Nos anos 70, Price aumentou o ritmo de sua carreira, com O Uivo da Bruxa, O Abominável Dr. Phibes, As Sete Máscaras da Morte e outros. Ao lado de alguns astros do terror, Peter Cushing, Christopher Lee e John Carradine, fez paródias de seus próprios filmes. Trabalhou com o astro da música pop Alice Cooper, seu fã declarado. Participou inclusive de uma famosa gravação com Michael Jackson. Além dessas atividades, apareceu como narrador de vários filmes e documentários.
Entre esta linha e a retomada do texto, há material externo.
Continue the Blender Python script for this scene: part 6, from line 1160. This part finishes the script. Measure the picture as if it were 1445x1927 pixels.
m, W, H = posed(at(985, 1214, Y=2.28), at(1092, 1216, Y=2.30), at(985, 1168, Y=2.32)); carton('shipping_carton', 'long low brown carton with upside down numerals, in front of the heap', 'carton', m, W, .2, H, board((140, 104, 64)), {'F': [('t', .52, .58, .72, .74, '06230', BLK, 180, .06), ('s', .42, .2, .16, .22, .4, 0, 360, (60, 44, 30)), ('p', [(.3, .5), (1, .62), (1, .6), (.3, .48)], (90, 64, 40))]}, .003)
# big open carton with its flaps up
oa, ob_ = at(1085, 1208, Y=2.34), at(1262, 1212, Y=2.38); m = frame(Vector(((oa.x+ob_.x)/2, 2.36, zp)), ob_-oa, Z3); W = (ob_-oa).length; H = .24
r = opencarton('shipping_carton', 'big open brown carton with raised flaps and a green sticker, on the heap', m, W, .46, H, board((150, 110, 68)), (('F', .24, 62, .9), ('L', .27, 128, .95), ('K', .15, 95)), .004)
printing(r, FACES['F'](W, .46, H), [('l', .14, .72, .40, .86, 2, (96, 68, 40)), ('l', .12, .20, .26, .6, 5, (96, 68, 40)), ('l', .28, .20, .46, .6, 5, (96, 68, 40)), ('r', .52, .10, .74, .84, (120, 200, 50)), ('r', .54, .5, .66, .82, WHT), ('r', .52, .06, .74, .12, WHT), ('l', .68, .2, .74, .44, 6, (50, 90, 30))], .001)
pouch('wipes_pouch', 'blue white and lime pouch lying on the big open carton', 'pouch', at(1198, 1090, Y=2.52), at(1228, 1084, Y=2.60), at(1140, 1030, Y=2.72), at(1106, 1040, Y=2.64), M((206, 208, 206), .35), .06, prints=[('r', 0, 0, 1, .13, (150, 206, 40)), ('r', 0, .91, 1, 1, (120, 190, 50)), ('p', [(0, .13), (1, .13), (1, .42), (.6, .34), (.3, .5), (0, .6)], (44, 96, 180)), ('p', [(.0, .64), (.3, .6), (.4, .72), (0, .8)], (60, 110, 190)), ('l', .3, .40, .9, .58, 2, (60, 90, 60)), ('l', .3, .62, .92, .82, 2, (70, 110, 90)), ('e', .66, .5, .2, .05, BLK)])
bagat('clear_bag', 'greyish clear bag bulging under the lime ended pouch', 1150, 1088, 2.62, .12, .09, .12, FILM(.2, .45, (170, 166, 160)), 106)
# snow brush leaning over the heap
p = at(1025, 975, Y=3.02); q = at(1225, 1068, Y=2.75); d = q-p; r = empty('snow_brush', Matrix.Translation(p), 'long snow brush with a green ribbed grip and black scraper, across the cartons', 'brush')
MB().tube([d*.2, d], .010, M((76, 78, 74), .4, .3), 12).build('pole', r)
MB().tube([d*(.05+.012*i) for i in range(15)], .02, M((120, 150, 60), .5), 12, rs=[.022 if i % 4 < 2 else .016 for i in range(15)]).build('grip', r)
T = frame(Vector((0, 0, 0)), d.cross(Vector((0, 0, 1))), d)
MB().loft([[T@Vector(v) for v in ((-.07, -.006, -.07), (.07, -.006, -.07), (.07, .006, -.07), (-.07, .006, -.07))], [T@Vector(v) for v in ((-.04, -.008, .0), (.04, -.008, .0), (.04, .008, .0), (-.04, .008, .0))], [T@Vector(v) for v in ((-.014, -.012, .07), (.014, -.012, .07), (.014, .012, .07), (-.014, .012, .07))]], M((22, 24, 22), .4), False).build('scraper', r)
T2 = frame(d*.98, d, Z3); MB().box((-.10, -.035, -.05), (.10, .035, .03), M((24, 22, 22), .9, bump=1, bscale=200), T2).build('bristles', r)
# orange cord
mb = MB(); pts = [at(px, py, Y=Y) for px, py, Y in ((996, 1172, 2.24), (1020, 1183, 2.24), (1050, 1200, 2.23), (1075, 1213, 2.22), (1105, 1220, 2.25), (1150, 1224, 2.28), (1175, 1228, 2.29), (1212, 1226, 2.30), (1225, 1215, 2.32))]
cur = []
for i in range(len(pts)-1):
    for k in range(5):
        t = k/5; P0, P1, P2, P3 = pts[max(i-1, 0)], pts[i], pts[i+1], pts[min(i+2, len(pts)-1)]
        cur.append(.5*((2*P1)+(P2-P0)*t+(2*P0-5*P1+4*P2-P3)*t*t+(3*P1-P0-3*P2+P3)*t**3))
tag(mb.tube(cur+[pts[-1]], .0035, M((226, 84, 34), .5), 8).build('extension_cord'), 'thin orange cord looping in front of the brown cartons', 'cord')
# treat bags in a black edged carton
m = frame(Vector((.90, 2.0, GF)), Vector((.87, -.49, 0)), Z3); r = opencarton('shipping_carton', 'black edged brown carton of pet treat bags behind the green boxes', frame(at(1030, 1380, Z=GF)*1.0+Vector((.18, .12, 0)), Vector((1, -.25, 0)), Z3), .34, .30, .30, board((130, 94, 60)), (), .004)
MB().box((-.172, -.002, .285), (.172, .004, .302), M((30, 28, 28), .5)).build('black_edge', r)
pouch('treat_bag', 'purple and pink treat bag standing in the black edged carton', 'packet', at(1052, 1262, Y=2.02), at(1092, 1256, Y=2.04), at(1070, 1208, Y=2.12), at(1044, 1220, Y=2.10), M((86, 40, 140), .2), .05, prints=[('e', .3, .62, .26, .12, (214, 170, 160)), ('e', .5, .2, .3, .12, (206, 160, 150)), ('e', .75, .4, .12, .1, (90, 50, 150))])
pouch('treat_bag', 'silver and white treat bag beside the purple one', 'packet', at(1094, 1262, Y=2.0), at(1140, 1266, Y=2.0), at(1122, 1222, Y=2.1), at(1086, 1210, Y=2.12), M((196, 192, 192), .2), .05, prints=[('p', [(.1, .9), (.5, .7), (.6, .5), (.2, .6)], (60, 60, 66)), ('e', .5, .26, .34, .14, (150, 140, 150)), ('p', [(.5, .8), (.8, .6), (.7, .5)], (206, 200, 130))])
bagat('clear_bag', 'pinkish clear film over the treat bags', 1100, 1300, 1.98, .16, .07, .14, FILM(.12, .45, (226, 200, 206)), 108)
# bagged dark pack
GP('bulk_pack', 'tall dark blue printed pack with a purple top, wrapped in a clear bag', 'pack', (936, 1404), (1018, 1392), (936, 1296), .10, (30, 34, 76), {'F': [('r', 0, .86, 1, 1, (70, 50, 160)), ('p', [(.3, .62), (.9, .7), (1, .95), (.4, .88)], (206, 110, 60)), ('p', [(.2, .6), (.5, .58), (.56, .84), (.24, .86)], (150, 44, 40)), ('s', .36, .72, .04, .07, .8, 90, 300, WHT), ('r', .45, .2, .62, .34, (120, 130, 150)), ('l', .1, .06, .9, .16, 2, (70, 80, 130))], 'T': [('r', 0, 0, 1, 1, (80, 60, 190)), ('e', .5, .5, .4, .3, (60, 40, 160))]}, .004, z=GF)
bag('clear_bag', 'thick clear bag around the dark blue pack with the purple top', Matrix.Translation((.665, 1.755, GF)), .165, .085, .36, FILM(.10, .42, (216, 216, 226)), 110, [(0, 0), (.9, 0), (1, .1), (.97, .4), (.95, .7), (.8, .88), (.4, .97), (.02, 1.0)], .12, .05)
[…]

Seu último filme foi Edward Mãos de Tesoura (1990).


LAURA
Depois de tanto tempo, Laura continua, sem dúvida, a nos fascinar, seja pela fabulosa   direção de Preminger, pelo entrosamento perfeito do elenco, pela excepcional fotografia,  pelo inesquecível tema musical que Raksin compôs. Laura é um um dos melhores exemplos, quando pensamentos em sentimentos humanos, daquilo que podemos entender por solidão, por nostalgia (etimologicamente, algos, sofrimento, e nostos, passado, dor que sentimos por não mais poder voltar ao passado). En passant, acrescentem-se às sugestões que o tema de Raksin nos oferece, carregando-o ainda mais, as falas dos personagens, especialmente as de Waldo Lydecker (Clifton Webb), como aquela sobre o que sentira no final de semana em que Laura morrera: Jamais esquecerei o final de semana em que Laura morreu. Um Sol de prata queimava no céu como uma enorme lupa. Ao que me lembre, foi o domingo mais quente que já vivi. Em me senti como se fosse o único ser humano em New York, ali abandonado. Laura morrera e eu estava sozinho. Eu, Waldo Lydecker, fora realmente o único a conhecê-la.